The confidential communication channel with U.S. authorities on financial operations was interrupted last year after officials in Washington expressed suspicions that data sent to Buenos Aires were used for political purposes, said the government sources, in the first report on the incident.

Jose Sbatella, head of Argentina's special law enforcement unit on money laundering, told news media, "We have a problem with the exchange of information" with U.S. counterparts. The U.S. Treasury Department Financial Crimes Enforcement Network was cited by Argentine sources as the primary source of critical information on suspect transactions.

Sbatella hinted at exchange of communications during which his department attempted to dissociate the Argentine government from the alleged leaks, telling the Americans the leaks probably originated in the Argentine judiciary or prosecutor's office.

Money laundering is a major issue in Latin America because of strong drug links between several South and Central American countries and illegal drug markets in the United States and Canada.

Security agencies in the region say drug traffickers routinely scout for loopholes in any financial system that would allow them to conduct large money transactions along drug supply routes and destination countries.

Argentine officials indicated talks were under way with U.S. authorities as part of a confidence rebuilding exercise and to secure the resumption of flow of critical information on financial deals in the region.

Before the break in communications, U.S. agencies had been supplying Argentina with data on what they believed to be suspicious operations of money and assets laundering by private individuals and companies.

The suspension of communications is affecting Argentine investigative agencies' work on probes into cases of suspected money laundering possibly linked to terrorism, officials said.

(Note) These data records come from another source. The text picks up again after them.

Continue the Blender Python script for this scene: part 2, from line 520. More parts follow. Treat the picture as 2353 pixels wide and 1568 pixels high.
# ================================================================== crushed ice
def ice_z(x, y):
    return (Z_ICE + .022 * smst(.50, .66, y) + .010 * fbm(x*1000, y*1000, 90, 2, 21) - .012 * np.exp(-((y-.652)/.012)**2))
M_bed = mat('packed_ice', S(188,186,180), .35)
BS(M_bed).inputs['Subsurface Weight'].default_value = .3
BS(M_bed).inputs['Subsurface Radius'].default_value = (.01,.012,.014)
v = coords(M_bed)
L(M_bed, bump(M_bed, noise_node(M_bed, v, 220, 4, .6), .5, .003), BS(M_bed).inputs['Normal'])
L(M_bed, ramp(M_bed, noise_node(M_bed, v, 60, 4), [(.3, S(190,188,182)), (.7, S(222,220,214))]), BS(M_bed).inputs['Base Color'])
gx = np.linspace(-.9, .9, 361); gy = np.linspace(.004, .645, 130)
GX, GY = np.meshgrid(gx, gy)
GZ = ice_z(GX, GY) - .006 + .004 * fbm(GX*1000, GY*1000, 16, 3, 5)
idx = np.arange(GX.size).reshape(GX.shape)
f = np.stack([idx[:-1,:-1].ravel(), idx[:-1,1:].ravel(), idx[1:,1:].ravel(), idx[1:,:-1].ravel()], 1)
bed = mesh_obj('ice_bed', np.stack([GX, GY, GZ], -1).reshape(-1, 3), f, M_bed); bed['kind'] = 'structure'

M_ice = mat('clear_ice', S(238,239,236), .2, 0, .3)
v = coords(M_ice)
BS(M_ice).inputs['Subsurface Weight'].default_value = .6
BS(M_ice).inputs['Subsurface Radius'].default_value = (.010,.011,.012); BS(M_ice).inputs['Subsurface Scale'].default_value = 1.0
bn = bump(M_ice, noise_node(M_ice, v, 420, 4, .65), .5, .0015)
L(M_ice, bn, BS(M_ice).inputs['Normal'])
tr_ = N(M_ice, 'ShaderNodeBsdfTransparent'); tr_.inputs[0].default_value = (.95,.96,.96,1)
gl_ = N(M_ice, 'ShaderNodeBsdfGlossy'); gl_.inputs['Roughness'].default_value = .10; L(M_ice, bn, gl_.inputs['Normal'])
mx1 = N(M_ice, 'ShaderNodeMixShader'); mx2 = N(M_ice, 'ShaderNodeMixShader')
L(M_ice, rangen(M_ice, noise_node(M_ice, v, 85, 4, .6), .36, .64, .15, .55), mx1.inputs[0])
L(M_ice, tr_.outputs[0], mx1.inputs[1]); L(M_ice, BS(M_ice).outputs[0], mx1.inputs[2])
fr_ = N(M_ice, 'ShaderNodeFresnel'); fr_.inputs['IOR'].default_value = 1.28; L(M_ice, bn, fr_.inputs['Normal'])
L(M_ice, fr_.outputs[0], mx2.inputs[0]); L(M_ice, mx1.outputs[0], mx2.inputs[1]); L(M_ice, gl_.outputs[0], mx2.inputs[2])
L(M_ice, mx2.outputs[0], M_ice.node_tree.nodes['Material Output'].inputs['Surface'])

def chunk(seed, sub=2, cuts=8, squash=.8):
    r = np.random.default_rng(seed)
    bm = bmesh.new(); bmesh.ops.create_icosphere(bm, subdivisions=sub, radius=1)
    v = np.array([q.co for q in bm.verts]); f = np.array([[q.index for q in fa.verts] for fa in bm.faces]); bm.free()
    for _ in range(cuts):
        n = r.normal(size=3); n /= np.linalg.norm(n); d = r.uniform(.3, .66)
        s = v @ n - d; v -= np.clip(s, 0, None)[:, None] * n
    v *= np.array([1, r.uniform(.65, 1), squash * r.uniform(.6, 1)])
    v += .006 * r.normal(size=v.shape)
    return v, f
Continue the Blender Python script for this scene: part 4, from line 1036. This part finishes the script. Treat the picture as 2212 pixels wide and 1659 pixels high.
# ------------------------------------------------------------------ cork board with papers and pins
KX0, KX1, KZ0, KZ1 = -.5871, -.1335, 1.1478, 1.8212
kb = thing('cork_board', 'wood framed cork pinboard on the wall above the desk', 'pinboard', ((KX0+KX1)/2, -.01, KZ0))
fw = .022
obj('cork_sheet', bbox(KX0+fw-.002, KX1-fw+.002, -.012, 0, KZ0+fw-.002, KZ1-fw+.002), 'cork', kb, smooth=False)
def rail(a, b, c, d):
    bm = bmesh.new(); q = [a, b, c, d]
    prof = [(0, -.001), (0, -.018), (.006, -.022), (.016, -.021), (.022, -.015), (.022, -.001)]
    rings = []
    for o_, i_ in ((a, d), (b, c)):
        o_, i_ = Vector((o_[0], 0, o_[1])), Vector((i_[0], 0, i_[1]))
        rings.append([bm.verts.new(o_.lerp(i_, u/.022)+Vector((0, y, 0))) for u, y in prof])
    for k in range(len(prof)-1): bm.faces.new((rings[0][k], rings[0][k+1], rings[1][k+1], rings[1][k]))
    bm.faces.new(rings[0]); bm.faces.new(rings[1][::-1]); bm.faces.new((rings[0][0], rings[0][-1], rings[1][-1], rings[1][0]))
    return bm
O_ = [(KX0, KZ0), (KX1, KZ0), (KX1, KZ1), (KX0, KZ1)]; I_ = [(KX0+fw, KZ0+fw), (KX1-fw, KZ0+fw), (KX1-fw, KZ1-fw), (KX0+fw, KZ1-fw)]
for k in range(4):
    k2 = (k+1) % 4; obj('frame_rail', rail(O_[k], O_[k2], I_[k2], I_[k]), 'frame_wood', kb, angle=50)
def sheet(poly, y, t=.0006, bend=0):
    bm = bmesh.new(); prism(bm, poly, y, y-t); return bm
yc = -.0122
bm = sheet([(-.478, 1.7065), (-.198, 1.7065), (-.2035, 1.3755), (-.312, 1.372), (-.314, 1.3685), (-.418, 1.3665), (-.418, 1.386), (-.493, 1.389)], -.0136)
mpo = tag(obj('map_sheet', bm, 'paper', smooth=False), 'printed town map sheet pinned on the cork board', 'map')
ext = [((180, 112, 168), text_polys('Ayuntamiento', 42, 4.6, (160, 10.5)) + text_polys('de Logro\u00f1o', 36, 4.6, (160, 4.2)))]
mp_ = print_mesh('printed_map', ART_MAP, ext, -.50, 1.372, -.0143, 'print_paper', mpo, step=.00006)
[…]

Many of Argentine investigations are centered on the border areas. Argentina's continental area between the Andes mountains in the west and the Atlantic Ocean in the east borders Paraguay and Bolivia in the north, Brazil and Uruguay in the northeast and Chile to the west and south. The land shared by Argentina, Brazil and Paraguay is notorious as a smugglers' haven.

The interruption of information exchange with the U.S. Treasury Department Financial Crimes Enforcement Network followed the publication in 2009 of confidential information requested by Argentina in the Buenos Aires daily newspaper Pagina 12. The newspaper is close to the administration of President Cristina Fernandez de Kirchner.

Sbatella said FINCEN closed the information channel following the publication. In the exchanges that followed, U.S. officials queried their Argentine counterparts with sharp comments about who was running the operations against money laundering in Argentina.

Following the flap, Argentine authorities sent out instructions to magistrates and prosecutors urging their adherence to a confidentiality document.